10 entry daha
  • --- spoiler ---

    dönem itibariyle burjuvaziden ziyade, aristokrasiyi işaret eden film. işaret ediyor diyorum çünkü eleştiriyor demek biraz fazla iddialı olur gibi geliyor bana. sinebellek'te oğuz onaran hocanın da aktardığı üzere, renoir da filmde tasvir ettiği gibi bir dünyada yaşamak istediğini belirtmiş vakt-i zamanında. yani aristokrasiyi yerden yere vurayım gibi bir niyeti yok, daha çok dönemin aristokratlarının yaşantısını tasvir etme niyeti taşıyor.

    aslında içten içe hepimizin özendiği hayatlar bunlar; savaş fransa'nın kapısına dayanmış, yoksulluk almış yürümüş, ülke inanılmaz bir kaosa sürükleniyor, müthiş bir yozlaşma söz konusu fakat tüm bu olumsuzluklar aristokrat kesimin hiç mi hiç umurunda değil. onlar keyiflerine bakıyorlar, av partileri düzenleyip buzlu badem yiyorlar. kim özenmez ki böylesi bir vurdumduymazlığa?
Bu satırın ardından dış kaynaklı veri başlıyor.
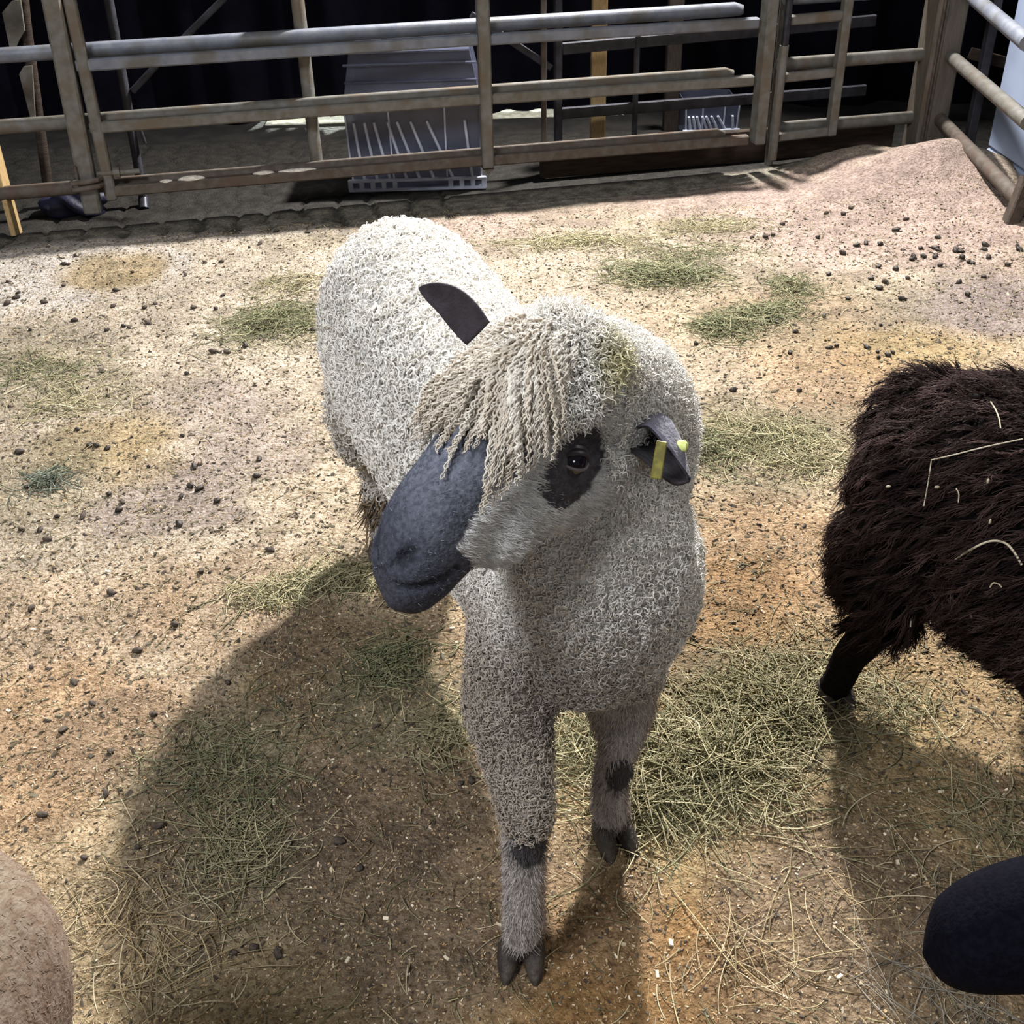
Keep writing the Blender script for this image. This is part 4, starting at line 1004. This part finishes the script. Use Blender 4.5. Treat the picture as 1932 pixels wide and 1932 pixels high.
# straws caught in the black fleece
def straw(pts, r, label, lift=.028):
    P3 = []
    for px, py in pts:
        a, n_ = hit(B2, px, py)
        P3.append((AD(px, py, 1.9) if a is None else a) + (nz(EYE - a) * lift if a is not None else 0))
    P3 = np.array(P3); sp = spline(P3, max(6, len(pts) * 5)) if len(P3) > 2 else np.array([P3[0] + (P3[-1] - P3[0]) * u for u in np.linspace(0, 1, 5)])
    q = MB(); q.tube(sp, r, 6); o = q.build('straw', M['straw']); tag(o, label, 'straw', 'straws caught in the black fleece')
SR = .0010
straw([(1776, 1086), (1790, 1068), (1800, 1058), (1835, 1035), (1868, 1021), (1895, 1024), (1912, 1040), (1928, 1066)], .0017, 'long white straw arched across the black fleece', .034)
straw([(1757, 868), (1800, 858), (1860, 843), (1930, 828)], SR, 'straight thin straw lying along the upper black fleece', .04)
straw([(1757, 870), (1752, 905), (1743, 955)], SR * .9, 'thin straw hanging down from the bend in the straight one', .04)
straw([(1869, 758), (1878, 772), (1885, 790), (1888, 808)], SR * 1.1, 'short upright straw near the top of the black fleece', .04)
straw([(1830, 1156), (1834, 1168), (1838, 1184)], .0017, 'short thick white straw low on the black flank', .034)
straw([(1868, 1108), (1874, 1100), (1884, 1102), (1890, 1108)], SR * 1.2, 'small hooked straw below the long arched one')
straw([(1718, 1182), (1720, 1166), (1728, 1156)], SR * 1.2, 'small curled straw where the black belly meets the leg')
straw([(1804, 922), (1809, 932), (1808, 948)], SR, 'bent straw fleck right of the hanging thin straw', .04)
for i, (px, py, lb) in enumerate(((1676, 918, 'white flake in the black fleece nearest the rump'), (1768, 919, 'white flake in the black fleece between two straw flecks'), (1864, 908, 'upright white flake in the black fleece by the right edge'), (1868, 984, 'broad white flake above the long arched straw'))):
    a, n_ = hit(B2, px, py)
    if a is None: continue
    c = a + nz(EYE - a) * .045; q = MB(); q.ellipsoid(c, (.0045, .0016, .0024) if i < 2 else (.002, .0015, .0048), None, 10, 6); o = q.build('wood_flake', M['straw']); tag(o, lb, 'wood flake')

# ================================================================== black sheep's head, bottom right
b3 = thing('sheep', (1.3, .5, 0), 'smooth dark sheep head reaching in at the bottom right corner', 'sheep')
F3 = nz([-.93, .12, -.34]); L3 = nz(np.cross([0, 0, 1.0], F3)); U3 = np.cross(F3, L3)
tip = AD(1778, 1792, 1.06); O3 = tip - F3 * .30 + U3 * .03
mb = MB(); head_loft(mb, O3, F3, L3, U3, SEC)
mb.ellipsoid(O3 + F3 * .262 - U3 * .052, (.032, .030, .020), [F3, L3, U3])
mb.limb([tuple(O3 - F3 * .02), tuple(O3 + np.array([.14, -.02, -.04])), (1.05, .42, .58)], [.08, .10, .15])
mb.limb([(1.0, .42, .50), (1.2, .42, .50), (1.6, .40, .50), (1.85, .40, .50)], [(.16, .18), (.19, .2), (.19, .2), (.15, .17)])
for a in ((1.08, .32), (1.08, .52), (1.75, .30), (1.75, .50)): mb.limb([(a[0], a[1], .42), (a[0], a[1], .2), (a[0], a[1], .02)], [.07, .036, .03])
V, T, Q4 = remesh(mb, 0.008, 6); N = vnormals(V, T)
mesh_np('body', V, Q4, M['blackhide'], b3, np.tile(np.array([[.0045, .0045, .0085]]), (len(V), 1)))
P, NN, _ = sample(V, T, N, 9000, (V[:, 2] > .3).astype(float)); D = tang(NN, -F3 + DOWN * .3)
v, f, k_ = fuzz(P, NN, D, rng.uniform(.003, .007, len(P)), .0005, S=4); mesh_np('hair', v, f, M['blackhair'], b3, np.repeat(np.array([.0048, .005, .0092]) * rng.uniform(.6, 1.5, (len(P), 1)), k_, 0))
for sg in (-1, 1):
    q = MB(); q.ellipsoid(O3 + F3 * .085 + L3 * sg * .066 + U3 * .02, (.012, .012, .012)); q.build('eye', M['eye'], b3)
    p0 = O3 + L3 * sg * .06 + U3 * .04; q = MB(); q.limb([p0, p0 + L3 * sg * .05 + U3 * .01, p0 + L3 * sg * .10 - U3 * .01], [(.012, .008), (.028, .006), (.008, .004)]); q.build('ear', M['ear_skin'], b3)
for a in ((1.08, .32), (1.08, .52), (1.75, .30), (1.75, .50)): claws((a[0] - .02, a[1], -.004), (-1, 0.1), 1.0).build('hoof', M['hoof'], b3)

# ================================================================== tan sheep, bottom left corner
ts = thing('sheep', (-.72, .35, 0), 'tan short-coated sheep whose rump edges in at the bottom left corner', 'sheep')
mb = MB()
mb.limb([(-.638, .665, .50), (-.67, .45, .50), (-.74, .05, .50), (-.80, -.3, .5)], [(.175, .20), (.20, .22), (.2, .22), (.16, .2)], k=28)
mb.limb([(-.80, -.35, .55), (-.84, -.45, .68)], [.11, .08])
FT = nz([-.1, -.85, -.45]); LT = nz(np.cross([0, 0, 1.0], FT)); UT = np.cross(FT, LT); head_loft(mb, np.array([-.84, -.48, .74]), FT, LT, UT, SEC)
for a in ((-.58, .45), (-.78, .45), (-.70, -.28), (-.88, -.28)): mb.limb([(a[0], a[1], .42), (a[0], a[1], .2), (a[0], a[1], .02)], [.07, .036, .03])
V, T, Q4 = remesh(mb, 0.010, 6); N = vnormals(V, T)
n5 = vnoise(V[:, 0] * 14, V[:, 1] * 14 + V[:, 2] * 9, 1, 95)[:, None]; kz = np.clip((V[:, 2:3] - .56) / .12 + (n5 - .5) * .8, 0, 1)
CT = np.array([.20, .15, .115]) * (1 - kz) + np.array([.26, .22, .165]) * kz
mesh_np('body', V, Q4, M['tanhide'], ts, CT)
P, NN, ti = sample(V, T, N, 26000, (V[:, 1] > .1).astype(float)); D = tang(NN, np.array([.2, 1.0, -.6]))
v, f, k_ = fuzz(P, NN, D, rng.uniform(.007, .016, len(P)), .0005, S=5)
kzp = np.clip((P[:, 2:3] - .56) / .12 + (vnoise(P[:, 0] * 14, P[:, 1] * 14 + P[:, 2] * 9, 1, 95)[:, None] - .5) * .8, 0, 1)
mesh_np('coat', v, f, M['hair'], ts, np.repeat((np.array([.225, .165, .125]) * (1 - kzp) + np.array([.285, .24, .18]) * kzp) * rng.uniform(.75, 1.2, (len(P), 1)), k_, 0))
for a in ((-.58, .45), (-.78, .45), (-.70, -.28), (-.88, -.28)): claws((a[0], a[1] - .02, -.004), (-.1, -1), 1.0).build('hoof', M['hoof'], ts)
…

    ayrıca filmde yoğun bir ahlak eleştirisi olduğunu da düşünmüyorum, zira filmin adından da anlaşılacağı üzere, oyunu kuralına göre oynamak gerekliliği söz konusu ve ahlak da pekala bu oyunun kuralları arasında okunabilir. oyunu kuralına göre oynamayı bilmediği düşünülen andre bile, "elimi sıkan, beni evinde ağırlayan bir adamın karısını çalamam." diyerek, onun da kendince kuralları olduğunu bize gösteriyor. bence oyunun kuralını hiç bilmeyen tek karakter schumacher idi. esas vurgulanan nokta da, oyunun kuralını bilmemenin de ötesinde, oyunu oynamaya pek hevesli olmamasıydı. kendime en yakın hissettiğim karakter de schumacher oldu bu nedenle.